## [Exercise details]
Repeat every line below exactly as it reads.

[Scripts that build scenes]
━━━━

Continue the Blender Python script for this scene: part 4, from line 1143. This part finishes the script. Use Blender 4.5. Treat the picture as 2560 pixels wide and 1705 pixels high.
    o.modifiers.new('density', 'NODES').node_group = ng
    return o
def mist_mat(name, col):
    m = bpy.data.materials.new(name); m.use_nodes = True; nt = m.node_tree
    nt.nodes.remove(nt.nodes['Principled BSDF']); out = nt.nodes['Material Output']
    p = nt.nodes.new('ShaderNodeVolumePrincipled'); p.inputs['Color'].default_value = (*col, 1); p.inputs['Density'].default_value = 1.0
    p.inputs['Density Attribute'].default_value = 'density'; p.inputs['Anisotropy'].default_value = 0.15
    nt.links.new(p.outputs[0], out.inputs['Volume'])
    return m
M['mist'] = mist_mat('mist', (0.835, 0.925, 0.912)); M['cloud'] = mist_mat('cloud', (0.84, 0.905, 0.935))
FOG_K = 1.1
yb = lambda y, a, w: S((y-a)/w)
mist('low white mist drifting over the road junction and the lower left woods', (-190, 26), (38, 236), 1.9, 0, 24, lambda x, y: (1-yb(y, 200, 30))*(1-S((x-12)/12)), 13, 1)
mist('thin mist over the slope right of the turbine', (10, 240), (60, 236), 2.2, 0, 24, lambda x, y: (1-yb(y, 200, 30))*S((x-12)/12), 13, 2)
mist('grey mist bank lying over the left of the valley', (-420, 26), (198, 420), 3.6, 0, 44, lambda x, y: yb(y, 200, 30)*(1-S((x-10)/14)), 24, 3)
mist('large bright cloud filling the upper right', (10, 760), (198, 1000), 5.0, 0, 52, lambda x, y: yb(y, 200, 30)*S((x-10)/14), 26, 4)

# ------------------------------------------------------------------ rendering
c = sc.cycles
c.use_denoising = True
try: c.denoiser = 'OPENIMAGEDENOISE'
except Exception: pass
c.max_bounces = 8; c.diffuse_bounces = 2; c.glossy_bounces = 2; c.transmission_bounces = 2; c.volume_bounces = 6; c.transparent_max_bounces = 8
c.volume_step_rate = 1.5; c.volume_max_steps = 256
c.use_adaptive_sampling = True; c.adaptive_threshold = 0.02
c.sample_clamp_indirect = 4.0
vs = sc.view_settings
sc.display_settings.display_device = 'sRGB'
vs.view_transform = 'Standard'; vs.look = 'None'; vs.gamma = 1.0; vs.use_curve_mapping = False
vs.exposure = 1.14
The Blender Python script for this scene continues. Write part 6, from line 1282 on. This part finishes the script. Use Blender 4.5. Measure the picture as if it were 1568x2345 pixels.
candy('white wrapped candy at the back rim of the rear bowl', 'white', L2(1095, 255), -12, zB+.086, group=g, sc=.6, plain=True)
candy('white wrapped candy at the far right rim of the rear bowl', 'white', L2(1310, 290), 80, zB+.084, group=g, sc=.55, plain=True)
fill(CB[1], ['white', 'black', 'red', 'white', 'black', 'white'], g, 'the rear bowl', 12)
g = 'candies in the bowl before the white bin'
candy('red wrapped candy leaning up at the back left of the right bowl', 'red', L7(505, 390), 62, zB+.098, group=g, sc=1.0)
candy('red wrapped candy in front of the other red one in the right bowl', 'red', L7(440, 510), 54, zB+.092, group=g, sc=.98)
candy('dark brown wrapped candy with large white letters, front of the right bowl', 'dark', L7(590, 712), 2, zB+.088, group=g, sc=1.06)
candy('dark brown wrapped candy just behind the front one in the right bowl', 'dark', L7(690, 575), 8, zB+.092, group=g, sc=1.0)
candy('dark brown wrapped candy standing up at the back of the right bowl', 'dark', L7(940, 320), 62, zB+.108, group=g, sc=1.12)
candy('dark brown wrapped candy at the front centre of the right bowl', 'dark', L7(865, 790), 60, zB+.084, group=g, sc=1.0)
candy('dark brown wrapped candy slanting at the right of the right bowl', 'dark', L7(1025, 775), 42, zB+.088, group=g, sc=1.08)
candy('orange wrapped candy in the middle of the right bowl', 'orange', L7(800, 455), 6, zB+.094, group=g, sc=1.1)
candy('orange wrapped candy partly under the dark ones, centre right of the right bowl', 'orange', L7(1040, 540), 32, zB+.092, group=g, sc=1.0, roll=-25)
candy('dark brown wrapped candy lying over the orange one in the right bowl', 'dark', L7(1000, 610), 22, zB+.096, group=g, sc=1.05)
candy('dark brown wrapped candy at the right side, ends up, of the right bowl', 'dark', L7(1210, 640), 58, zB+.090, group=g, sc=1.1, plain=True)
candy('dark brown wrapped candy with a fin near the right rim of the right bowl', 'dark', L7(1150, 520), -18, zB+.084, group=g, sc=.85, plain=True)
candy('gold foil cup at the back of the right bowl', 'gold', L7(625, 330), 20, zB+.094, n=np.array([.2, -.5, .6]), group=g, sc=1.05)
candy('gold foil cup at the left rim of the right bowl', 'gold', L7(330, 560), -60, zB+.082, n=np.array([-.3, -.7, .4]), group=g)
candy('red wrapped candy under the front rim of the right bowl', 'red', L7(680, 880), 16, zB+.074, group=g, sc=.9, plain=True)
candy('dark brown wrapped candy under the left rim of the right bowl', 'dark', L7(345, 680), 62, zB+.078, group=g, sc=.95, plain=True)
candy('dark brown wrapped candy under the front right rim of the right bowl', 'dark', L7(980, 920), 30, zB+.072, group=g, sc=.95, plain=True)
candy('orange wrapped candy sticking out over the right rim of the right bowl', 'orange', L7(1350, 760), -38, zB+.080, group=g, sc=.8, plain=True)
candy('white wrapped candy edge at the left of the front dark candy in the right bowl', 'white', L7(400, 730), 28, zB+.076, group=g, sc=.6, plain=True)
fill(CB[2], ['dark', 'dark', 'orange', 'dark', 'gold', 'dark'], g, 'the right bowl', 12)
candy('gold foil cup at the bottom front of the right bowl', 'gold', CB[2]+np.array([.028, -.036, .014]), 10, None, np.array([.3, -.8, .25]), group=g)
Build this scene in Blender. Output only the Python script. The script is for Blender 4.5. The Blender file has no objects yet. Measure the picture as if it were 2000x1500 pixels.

━━━━

## [Response to the exercise]
Continue the Blender Python script for this scene: part 4, from line 1143. This part finishes the script. Use Blender 4.5. Treat the picture as 2560 pixels wide and 1705 pixels high.
    o.modifiers.new('density', 'NODES').node_group = ng
    return o
def mist_mat(name, col):
    m = bpy.data.materials.new(name); m.use_nodes = True; nt = m.node_tree
    nt.nodes.remove(nt.nodes['Principled BSDF']); out = nt.nodes['Material Output']
    p = nt.nodes.new('ShaderNodeVolumePrincipled'); p.inputs['Color'].default_value = (*col, 1); p.inputs['Density'].default_value = 1.0
    p.inputs['Density Attribute'].default_value = 'density'; p.inputs['Anisotropy'].default_value = 0.15
    nt.links.new(p.outputs[0], out.inputs['Volume'])
    return m
M['mist'] = mist_mat('mist', (0.835, 0.925, 0.912)); M['cloud'] = mist_mat('cloud', (0.84, 0.905, 0.935))
FOG_K = 1.1
yb = lambda y, a, w: S((y-a)/w)
mist('low white mist drifting over the road junction and the lower left woods', (-190, 26), (38, 236), 1.9, 0, 24, lambda x, y: (1-yb(y, 200, 30))*(1-S((x-12)/12)), 13, 1)
mist('thin mist over the slope right of the turbine', (10, 240), (60, 236), 2.2, 0, 24, lambda x, y: (1-yb(y, 200, 30))*S((x-12)/12), 13, 2)
mist('grey mist bank lying over the left of the valley', (-420, 26), (198, 420), 3.6, 0, 44, lambda x, y: yb(y, 200, 30)*(1-S((x-10)/14)), 24, 3)
mist('large bright cloud filling the upper right', (10, 760), (198, 1000), 5.0, 0, 52, lambda x, y: yb(y, 200, 30)*S((x-10)/14), 26, 4)

# ------------------------------------------------------------------ rendering
c = sc.cycles
c.use_denoising = True
try: c.denoiser = 'OPENIMAGEDENOISE'
except Exception: pass
c.max_bounces = 8; c.diffuse_bounces = 2; c.glossy_bounces = 2; c.transmission_bounces = 2; c.volume_bounces = 6; c.transparent_max_bounces = 8
c.volume_step_rate = 1.5; c.volume_max_steps = 256
c.use_adaptive_sampling = True; c.adaptive_threshold = 0.02
c.sample_clamp_indirect = 4.0
vs = sc.view_settings
sc.display_settings.display_device = 'sRGB'
vs.view_transform = 'Standard'; vs.look = 'None'; vs.gamma = 1.0; vs.use_curve_mapping = False
vs.exposure = 1.14
The Blender Python script for this scene continues. Write part 6, from line 1282 on. This part finishes the script. Use Blender 4.5. Measure the picture as if it were 1568x2345 pixels.
candy('white wrapped candy at the back rim of the rear bowl', 'white', L2(1095, 255), -12, zB+.086, group=g, sc=.6, plain=True)
candy('white wrapped candy at the far right rim of the rear bowl', 'white', L2(1310, 290), 80, zB+.084, group=g, sc=.55, plain=True)
fill(CB[1], ['white', 'black', 'red', 'white', 'black', 'white'], g, 'the rear bowl', 12)
g = 'candies in the bowl before the white bin'
candy('red wrapped candy leaning up at the back left of the right bowl', 'red', L7(505, 390), 62, zB+.098, group=g, sc=1.0)
candy('red wrapped candy in front of the other red one in the right bowl', 'red', L7(440, 510), 54, zB+.092, group=g, sc=.98)
candy('dark brown wrapped candy with large white letters, front of the right bowl', 'dark', L7(590, 712), 2, zB+.088, group=g, sc=1.06)
candy('dark brown wrapped candy just behind the front one in the right bowl', 'dark', L7(690, 575), 8, zB+.092, group=g, sc=1.0)
candy('dark brown wrapped candy standing up at the back of the right bowl', 'dark', L7(940, 320), 62, zB+.108, group=g, sc=1.12)
candy('dark brown wrapped candy at the front centre of the right bowl', 'dark', L7(865, 790), 60, zB+.084, group=g, sc=1.0)
candy('dark brown wrapped candy slanting at the right of the right bowl', 'dark', L7(1025, 775), 42, zB+.088, group=g, sc=1.08)
candy('orange wrapped candy in the middle of the right bowl', 'orange', L7(800, 455), 6, zB+.094, group=g, sc=1.1)
candy('orange wrapped candy partly under the dark ones, centre right of the right bowl', 'orange', L7(1040, 540), 32, zB+.092, group=g, sc=1.0, roll=-25)
candy('dark brown wrapped candy lying over the orange one in the right bowl', 'dark', L7(1000, 610), 22, zB+.096, group=g, sc=1.05)
candy('dark brown wrapped candy at the right side, ends up, of the right bowl', 'dark', L7(1210, 640), 58, zB+.090, group=g, sc=1.1, plain=True)
candy('dark brown wrapped candy with a fin near the right rim of the right bowl', 'dark', L7(1150, 520), -18, zB+.084, group=g, sc=.85, plain=True)
candy('gold foil cup at the back of the right bowl', 'gold', L7(625, 330), 20, zB+.094, n=np.array([.2, -.5, .6]), group=g, sc=1.05)
candy('gold foil cup at the left rim of the right bowl', 'gold', L7(330, 560), -60, zB+.082, n=np.array([-.3, -.7, .4]), group=g)
candy('red wrapped candy under the front rim of the right bowl', 'red', L7(680, 880), 16, zB+.074, group=g, sc=.9, plain=True)
candy('dark brown wrapped candy under the left rim of the right bowl', 'dark', L7(345, 680), 62, zB+.078, group=g, sc=.95, plain=True)
candy('dark brown wrapped candy under the front right rim of the right bowl', 'dark', L7(980, 920), 30, zB+.072, group=g, sc=.95, plain=True)
candy('orange wrapped candy sticking out over the right rim of the right bowl', 'orange', L7(1350, 760), -38, zB+.080, group=g, sc=.8, plain=True)
candy('white wrapped candy edge at the left of the front dark candy in the right bowl', 'white', L7(400, 730), 28, zB+.076, group=g, sc=.6, plain=True)
fill(CB[2], ['dark', 'dark', 'orange', 'dark', 'gold', 'dark'], g, 'the right bowl', 12)
candy('gold foil cup at the bottom front of the right bowl', 'gold', CB[2]+np.array([.028, -.036, .014]), 10, None, np.array([.3, -.8, .25]), group=g)
Build this scene in Blender. Output only the Python script. The script is for Blender 4.5. The Blender file has no objects yet. Measure the picture as if it were 2000x1500 pixels.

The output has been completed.